Characters recognition vs. reading proficiency

A parent’s question:  How many characters does one need to be able to read a children’s chapter book fluently?  An wuxia novel (e.g. Jin Yong)?  A newspaper?

My take on it:  There are characters, and then there are words/vocabularies and idioms, which are often combination of characters. On top of that is reading proficiency/fluency (with good comprehension of course), which takes practice, even if one recognizes all the characters and words.  In general, knowledge of 1,600 characters cover about 95% of the characters in regular mass media, at least for traditional characters, and that is generally considered the minimum to be considered “literate”.  Of course, one can know what certain characters/words mean when one reads them, but without knowing how to pronounce it.
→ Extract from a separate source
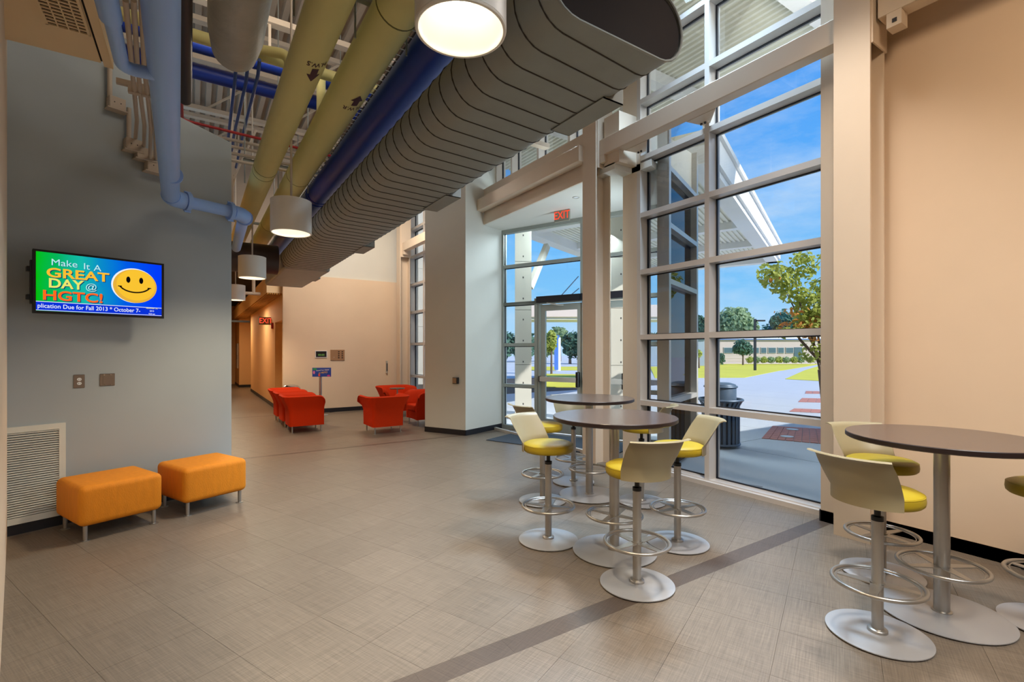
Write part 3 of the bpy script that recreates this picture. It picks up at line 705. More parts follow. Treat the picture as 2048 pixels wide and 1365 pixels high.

There are different levels of children’s books, chapter books included of course.  If I have to make a guesstimate, I would say it takes familiarity of somewhere around 600-1,000 characters to start reading chapter books, though reading proficiency / fluency takes practice over time.  A child who knows 1,000 characters and read a book at 500 characters a minutes with good comprehension has much higher overall proficiency than a child who recognizes 1,500 characters and reads the same book at 100 characters a minute.  Similarly, reading proficiently more advanced media such as Jin-Yong kungfu novels and newspaper written for regular adults (not abridged version for language learners) requires much more than character recognition.  There are words, phrases, idioms, background knowledge/concepts, and relevant cultural knowledge involved.  But, if you really want to have a number to work with, I would say knowledge of 2,000 characters is the minimum. In general, I think parents shouldn’t dwell on the number of characters the child knows but whether the child can read proficiently.  Reading proficiency is so much more than character recognition.